You can switch from fixed to floating rate by refinancing with your existing lender (conversion option) or by transferring the loan to another lender (balance transfer). Conversion within the same lender usually involves a one-time fee of 0.5–1% of outstanding principal. A balance transfer may have processing charges but can fetch a lower rate. If you are locked into a true fixed rate loan, verify the prepayment charges before switching, as they can offset the savings.
The reset period is the frequency at which your floating rate home loan's interest rate is revised to reflect benchmark rate changes. For RBLR-linked loans, the reset typically happens every 3 months (quarterly). This means a repo rate cut may not reflect in your EMI immediately — there can be a lag of up to 3 months. Check your sanction letter for the reset clause, as some lenders have 6-month or annual reset periods.
Floating rate home loans from leading banks in India in 2026 are priced in the range of 8.25%–9.5% (repo rate of 6% plus a bank spread of 2.25%–3.5%). The spread depends on your credit score, income, loan amount, and lender. Borrowers with CIBIL scores above 750 typically receive the lowest spread.
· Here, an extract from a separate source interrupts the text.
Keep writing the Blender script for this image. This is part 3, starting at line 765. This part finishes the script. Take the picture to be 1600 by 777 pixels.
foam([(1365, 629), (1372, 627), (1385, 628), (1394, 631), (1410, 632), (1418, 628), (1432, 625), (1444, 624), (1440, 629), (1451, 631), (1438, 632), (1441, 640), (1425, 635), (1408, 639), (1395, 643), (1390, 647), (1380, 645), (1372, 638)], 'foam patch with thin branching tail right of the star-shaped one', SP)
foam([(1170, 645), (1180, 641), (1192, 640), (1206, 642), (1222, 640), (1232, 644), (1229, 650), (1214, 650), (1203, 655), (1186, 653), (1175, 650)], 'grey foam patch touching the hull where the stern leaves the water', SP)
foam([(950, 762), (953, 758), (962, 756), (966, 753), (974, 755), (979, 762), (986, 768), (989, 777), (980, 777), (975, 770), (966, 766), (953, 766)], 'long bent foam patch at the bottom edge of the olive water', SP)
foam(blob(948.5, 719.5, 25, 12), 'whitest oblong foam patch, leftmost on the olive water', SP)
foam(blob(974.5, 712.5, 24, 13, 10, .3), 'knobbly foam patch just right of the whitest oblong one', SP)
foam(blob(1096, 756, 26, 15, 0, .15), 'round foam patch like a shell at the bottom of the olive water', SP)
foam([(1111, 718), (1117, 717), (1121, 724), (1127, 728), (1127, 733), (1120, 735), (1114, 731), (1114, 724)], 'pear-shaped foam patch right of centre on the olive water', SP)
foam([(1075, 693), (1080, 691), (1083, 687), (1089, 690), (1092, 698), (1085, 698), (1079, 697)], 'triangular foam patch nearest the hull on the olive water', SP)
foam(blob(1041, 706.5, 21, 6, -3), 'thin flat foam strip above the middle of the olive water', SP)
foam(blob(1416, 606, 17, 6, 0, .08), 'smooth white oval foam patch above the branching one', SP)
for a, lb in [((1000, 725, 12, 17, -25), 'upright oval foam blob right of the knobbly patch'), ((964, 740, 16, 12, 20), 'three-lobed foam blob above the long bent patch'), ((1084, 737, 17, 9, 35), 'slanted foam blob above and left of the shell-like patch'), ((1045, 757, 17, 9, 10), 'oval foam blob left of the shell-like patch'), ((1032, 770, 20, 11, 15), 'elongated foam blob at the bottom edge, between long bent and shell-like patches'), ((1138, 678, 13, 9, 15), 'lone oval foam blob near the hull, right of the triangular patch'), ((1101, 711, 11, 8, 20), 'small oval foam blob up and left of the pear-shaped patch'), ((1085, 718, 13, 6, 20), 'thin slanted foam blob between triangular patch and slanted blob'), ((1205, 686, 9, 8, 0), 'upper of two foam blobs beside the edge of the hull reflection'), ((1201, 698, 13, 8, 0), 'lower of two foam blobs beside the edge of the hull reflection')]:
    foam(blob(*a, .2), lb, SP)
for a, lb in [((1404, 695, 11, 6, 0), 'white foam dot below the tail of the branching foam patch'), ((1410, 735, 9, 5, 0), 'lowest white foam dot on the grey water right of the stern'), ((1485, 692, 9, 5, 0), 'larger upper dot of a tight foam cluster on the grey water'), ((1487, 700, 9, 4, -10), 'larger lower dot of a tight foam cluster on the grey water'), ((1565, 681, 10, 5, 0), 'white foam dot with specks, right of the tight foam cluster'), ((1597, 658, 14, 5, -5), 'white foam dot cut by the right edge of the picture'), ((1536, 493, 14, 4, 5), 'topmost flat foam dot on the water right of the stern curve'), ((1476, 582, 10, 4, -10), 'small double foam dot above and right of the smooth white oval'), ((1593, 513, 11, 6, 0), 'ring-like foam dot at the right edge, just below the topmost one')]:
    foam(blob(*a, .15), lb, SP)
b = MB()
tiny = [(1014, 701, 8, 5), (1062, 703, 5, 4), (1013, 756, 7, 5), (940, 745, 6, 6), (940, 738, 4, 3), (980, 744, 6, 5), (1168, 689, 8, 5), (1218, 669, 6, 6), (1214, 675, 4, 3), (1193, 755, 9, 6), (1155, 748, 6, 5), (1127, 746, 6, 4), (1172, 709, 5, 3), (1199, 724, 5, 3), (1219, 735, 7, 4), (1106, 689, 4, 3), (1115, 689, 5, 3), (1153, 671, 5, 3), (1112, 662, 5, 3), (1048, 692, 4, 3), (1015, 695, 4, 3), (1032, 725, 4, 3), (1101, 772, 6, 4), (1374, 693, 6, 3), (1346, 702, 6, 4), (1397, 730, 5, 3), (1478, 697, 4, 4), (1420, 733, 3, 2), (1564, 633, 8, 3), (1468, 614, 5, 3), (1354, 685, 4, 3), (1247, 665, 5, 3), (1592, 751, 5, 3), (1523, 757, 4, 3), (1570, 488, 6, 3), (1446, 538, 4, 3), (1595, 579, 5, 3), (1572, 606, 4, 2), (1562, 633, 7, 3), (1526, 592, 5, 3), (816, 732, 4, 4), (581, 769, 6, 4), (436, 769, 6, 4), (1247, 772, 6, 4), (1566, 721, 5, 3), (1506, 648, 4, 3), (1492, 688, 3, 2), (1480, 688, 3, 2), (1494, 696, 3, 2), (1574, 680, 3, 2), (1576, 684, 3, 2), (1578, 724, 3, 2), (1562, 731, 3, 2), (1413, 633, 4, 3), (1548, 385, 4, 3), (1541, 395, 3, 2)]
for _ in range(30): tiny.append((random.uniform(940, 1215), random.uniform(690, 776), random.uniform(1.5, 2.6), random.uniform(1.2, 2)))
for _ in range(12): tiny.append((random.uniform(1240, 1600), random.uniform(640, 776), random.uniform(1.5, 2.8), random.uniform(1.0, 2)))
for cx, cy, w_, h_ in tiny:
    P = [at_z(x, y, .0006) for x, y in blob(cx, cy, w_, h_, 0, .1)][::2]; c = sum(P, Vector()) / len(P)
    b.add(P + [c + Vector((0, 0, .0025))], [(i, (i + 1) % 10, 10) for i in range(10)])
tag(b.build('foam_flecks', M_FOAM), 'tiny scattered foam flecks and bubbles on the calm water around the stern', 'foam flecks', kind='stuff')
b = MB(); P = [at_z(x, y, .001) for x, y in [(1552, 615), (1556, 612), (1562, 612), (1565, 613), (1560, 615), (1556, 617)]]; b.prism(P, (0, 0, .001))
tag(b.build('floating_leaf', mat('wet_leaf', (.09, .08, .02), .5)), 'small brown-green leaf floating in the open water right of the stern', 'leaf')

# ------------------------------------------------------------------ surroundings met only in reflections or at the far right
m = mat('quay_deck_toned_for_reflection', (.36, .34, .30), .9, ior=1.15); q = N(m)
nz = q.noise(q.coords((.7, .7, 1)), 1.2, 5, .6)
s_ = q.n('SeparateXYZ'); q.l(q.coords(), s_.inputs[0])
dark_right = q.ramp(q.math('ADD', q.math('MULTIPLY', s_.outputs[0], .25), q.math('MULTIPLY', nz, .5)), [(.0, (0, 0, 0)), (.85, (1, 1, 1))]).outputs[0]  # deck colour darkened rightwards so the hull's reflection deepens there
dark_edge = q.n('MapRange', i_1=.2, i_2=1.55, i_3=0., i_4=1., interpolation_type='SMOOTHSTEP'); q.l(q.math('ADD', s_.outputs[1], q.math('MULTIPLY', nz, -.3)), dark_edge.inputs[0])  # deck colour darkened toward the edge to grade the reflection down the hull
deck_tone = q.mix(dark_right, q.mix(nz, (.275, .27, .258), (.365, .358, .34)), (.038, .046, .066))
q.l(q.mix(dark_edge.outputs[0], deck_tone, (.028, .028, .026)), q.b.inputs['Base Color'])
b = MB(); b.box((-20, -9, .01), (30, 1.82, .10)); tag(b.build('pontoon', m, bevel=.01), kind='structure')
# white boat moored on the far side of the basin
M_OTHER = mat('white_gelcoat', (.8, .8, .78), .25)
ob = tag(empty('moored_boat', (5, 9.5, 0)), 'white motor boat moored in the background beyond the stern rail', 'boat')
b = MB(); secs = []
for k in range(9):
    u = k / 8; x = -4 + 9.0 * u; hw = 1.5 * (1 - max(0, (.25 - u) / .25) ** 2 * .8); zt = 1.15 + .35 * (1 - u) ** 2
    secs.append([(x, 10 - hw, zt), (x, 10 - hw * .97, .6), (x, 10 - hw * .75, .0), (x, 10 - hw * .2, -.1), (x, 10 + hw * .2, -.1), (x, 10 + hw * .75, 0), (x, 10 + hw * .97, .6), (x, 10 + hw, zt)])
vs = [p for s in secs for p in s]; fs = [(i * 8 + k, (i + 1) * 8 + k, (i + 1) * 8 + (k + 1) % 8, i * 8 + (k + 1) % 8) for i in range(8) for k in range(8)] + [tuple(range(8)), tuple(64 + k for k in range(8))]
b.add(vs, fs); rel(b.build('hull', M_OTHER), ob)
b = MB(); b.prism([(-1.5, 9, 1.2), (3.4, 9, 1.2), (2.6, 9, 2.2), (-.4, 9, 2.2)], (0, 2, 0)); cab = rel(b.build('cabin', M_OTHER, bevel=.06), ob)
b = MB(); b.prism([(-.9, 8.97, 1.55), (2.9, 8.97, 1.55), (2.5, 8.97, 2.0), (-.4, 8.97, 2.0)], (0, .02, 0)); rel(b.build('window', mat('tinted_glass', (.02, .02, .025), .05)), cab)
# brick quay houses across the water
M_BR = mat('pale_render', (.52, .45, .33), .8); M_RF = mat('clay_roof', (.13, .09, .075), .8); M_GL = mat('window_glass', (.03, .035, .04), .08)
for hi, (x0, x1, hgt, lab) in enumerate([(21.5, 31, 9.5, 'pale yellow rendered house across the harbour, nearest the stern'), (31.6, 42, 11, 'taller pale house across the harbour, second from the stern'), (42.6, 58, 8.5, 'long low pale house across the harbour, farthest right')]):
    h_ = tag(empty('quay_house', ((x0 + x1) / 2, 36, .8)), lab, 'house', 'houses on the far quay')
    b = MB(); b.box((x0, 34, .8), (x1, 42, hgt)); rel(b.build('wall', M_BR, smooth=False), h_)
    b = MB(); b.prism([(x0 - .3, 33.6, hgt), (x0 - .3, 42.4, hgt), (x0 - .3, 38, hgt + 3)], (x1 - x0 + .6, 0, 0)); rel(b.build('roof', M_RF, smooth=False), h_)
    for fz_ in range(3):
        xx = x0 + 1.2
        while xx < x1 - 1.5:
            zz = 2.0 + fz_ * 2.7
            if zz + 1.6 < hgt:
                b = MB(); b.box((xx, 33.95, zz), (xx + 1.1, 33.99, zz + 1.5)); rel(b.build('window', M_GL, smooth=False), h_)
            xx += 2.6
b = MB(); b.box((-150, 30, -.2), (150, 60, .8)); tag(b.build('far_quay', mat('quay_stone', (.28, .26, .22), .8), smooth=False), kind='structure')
Fixed rate products (where available) are at 11–13%, making floating rate the dominant product for 95%+ of home loan borrowers.
Even for a 10-year tenure, floating rate tends to win mathematically in 2026 because fixed rates are 3–4% higher than floating rates. On a Rs 60L loan for 10 years, fixed at 12% gives an EMI of Rs 86,050 vs floating at 8.5% gives an EMI of Rs 74,343. That is Rs 11,707 extra per month, or Rs 14L over 10 years — purely for payment certainty. Unless rates rise by more than 3% and stay there for the full decade, floating is likely to cost less.
As of mid-2026, the RBI has already cut the repo rate from 6.5% to 6%, and most economists expect 1–2 more cuts in 2026–27 as inflation moderates. If the repo rate falls to 5.5%, floating home loan rates could drop to 7.75%–8.25%, reducing EMIs further. This makes floating rate loans particularly attractive in 2026 — you benefit automatically from each rate cut without any action required.